4) The fact is there are contradictions in the LC. Some can take them, some can't. If you can't the Lord is not, in principle anyway, telling you to stay. That is, it is not fundamentally by his law and nature necessary for you to stay. He may be leading you practically to stay, he may be leading you to leave, he may even be leaving it up to you. But there is no bedrock principle that says you must stay.
5) So what did it mean? It meant God was working. It meant he was there with people that were meeting in his name, just as he said he would be. What was really good about the LC? The Lord, the Spirit, the brotherly love. Other stuff like being "the Recovery" or "bringing the Lord back" were exciting, but that probably isn't what kept you there.
The Lord puts up with a lot of our silliness to be with us, but that doesn't validate the silliness. It was those basics that mattered: love, fellowship, relationship, purpose. All and only the things that are available anywhere.

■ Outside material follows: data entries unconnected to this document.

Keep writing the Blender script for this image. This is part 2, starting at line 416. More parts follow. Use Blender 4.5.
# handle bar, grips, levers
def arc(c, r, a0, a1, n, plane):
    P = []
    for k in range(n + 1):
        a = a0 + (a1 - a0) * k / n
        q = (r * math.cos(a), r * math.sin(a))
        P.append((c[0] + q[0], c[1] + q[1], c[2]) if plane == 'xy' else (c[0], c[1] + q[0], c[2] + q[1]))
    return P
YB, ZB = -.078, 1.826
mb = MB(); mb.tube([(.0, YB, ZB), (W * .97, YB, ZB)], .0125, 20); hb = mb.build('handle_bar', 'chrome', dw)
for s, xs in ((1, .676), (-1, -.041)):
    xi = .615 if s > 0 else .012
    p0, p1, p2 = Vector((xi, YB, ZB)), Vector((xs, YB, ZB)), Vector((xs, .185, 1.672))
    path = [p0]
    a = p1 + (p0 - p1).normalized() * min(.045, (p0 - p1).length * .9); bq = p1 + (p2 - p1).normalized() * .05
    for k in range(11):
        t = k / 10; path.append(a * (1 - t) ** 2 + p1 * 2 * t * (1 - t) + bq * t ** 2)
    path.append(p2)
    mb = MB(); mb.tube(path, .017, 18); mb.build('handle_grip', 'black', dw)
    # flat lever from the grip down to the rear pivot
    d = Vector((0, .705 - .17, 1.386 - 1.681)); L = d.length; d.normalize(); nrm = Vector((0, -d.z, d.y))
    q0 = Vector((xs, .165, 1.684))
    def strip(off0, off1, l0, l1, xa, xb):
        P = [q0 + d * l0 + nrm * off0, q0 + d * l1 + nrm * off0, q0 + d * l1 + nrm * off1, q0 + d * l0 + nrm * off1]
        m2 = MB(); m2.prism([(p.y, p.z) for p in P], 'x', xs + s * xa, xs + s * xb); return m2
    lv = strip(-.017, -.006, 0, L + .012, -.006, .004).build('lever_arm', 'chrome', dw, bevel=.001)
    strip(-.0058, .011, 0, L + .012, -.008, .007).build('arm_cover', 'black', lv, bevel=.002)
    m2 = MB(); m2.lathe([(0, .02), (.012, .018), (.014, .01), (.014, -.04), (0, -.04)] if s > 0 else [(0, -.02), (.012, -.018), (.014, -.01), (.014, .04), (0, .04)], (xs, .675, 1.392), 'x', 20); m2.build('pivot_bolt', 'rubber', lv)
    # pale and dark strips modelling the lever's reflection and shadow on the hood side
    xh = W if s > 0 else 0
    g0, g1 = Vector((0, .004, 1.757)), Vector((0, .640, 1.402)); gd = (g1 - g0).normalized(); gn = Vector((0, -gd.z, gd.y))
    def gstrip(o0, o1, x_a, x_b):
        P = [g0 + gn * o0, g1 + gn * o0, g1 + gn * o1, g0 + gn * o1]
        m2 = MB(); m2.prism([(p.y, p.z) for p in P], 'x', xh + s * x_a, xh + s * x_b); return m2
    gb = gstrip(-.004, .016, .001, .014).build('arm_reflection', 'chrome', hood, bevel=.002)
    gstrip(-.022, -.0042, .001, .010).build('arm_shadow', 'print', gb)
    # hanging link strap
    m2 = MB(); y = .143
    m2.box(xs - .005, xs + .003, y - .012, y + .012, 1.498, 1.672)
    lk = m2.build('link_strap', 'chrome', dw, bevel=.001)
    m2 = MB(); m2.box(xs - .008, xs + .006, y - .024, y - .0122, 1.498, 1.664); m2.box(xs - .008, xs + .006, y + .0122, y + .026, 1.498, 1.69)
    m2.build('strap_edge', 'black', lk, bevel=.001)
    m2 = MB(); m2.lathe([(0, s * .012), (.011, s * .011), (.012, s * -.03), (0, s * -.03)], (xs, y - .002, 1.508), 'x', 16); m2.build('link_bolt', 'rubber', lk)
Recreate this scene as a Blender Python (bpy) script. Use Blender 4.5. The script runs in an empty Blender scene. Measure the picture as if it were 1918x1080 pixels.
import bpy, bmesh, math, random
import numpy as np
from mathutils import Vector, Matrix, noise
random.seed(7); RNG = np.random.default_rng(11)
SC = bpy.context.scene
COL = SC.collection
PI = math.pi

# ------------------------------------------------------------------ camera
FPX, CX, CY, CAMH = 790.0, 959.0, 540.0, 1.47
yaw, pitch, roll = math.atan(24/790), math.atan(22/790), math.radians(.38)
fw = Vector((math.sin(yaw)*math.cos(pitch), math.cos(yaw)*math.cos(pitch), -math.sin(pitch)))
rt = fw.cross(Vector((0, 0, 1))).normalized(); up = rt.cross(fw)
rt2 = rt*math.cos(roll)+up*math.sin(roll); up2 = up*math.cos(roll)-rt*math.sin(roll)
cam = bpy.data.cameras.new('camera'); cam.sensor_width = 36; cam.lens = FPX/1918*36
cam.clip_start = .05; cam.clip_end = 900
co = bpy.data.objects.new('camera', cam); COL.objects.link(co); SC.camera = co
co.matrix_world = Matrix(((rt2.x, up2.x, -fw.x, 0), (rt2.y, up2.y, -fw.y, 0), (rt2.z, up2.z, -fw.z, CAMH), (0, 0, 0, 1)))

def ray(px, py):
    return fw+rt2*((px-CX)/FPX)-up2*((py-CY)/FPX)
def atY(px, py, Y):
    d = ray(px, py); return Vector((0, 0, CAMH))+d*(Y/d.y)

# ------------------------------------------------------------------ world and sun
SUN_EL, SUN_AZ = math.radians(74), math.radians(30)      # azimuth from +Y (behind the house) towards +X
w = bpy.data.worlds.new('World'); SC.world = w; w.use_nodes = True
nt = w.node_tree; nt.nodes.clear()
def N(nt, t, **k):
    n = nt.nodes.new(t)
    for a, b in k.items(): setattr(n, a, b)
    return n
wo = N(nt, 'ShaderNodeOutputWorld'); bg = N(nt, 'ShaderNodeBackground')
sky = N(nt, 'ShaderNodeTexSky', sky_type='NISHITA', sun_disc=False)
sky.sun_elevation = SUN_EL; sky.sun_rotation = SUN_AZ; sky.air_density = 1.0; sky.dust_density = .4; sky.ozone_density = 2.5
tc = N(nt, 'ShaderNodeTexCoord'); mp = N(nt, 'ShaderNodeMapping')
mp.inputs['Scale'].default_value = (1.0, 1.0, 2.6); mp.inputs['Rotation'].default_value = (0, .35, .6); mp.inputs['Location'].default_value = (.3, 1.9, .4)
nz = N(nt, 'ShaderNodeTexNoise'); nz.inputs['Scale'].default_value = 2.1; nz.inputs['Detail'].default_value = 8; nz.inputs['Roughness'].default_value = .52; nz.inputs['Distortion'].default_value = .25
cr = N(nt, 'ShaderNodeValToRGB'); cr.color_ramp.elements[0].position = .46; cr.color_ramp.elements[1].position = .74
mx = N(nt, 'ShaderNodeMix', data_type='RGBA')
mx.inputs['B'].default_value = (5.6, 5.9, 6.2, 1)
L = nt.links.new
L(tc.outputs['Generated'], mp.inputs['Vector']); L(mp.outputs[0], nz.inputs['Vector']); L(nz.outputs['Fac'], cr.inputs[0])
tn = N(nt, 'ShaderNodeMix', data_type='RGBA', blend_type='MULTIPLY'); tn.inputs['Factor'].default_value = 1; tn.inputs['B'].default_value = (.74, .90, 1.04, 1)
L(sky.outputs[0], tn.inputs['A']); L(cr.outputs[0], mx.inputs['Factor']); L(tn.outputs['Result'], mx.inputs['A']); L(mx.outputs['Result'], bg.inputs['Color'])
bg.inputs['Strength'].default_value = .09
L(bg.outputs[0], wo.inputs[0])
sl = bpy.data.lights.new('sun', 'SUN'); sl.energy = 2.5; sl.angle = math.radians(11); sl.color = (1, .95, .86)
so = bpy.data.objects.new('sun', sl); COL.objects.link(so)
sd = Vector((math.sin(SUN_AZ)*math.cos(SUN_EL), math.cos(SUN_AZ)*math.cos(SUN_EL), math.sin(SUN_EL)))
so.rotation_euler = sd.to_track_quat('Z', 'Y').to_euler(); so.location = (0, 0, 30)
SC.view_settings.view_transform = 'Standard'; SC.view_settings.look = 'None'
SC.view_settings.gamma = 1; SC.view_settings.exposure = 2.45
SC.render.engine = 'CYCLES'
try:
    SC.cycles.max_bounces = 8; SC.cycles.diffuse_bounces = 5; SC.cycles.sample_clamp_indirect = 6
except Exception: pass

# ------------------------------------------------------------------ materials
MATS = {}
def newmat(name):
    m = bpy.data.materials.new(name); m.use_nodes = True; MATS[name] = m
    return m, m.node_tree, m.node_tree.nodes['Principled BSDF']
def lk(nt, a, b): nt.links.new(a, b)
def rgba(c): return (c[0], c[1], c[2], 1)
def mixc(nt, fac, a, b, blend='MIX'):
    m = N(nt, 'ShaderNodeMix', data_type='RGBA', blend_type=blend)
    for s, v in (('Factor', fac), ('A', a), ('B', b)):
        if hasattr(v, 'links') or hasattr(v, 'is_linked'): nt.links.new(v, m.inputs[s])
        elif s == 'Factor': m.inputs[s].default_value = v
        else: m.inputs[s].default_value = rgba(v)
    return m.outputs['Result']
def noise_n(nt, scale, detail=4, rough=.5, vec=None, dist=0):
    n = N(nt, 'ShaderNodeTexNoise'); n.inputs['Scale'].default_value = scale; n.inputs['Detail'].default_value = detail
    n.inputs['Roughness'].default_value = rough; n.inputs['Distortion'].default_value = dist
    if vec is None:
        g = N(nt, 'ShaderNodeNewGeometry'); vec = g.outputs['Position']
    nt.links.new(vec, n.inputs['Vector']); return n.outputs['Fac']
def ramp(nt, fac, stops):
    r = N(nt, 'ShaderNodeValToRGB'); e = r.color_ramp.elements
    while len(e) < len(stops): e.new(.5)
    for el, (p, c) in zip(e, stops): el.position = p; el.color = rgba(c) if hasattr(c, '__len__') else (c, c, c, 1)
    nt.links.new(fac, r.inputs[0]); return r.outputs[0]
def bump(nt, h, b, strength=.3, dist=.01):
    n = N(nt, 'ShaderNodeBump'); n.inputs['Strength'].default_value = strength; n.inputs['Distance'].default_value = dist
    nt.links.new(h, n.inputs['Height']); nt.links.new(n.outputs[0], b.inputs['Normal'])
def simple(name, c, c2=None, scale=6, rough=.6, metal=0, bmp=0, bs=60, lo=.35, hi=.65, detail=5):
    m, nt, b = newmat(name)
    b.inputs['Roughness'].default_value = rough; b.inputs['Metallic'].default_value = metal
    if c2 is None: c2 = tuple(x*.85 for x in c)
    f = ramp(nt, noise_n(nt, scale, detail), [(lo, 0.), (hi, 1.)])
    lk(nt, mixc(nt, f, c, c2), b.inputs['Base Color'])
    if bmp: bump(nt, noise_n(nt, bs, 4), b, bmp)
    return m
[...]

So, again, my advice is get yourself to a place where you feel good about where you are. Don't feel like you have to figure everything out before you get there. The same approach must be taken with other things in life which don't make sense: the death of a loved one, a divorce, unfairly losing a job, any major challenge which doesn't make sense. You have to decide to be happy without having figured out why it happened. As I said, at some level madness is unexplainable, and you have to trust that the Lord sees and knows everything and will make known what we need to know when we need to know it. It always comes down to faith in him.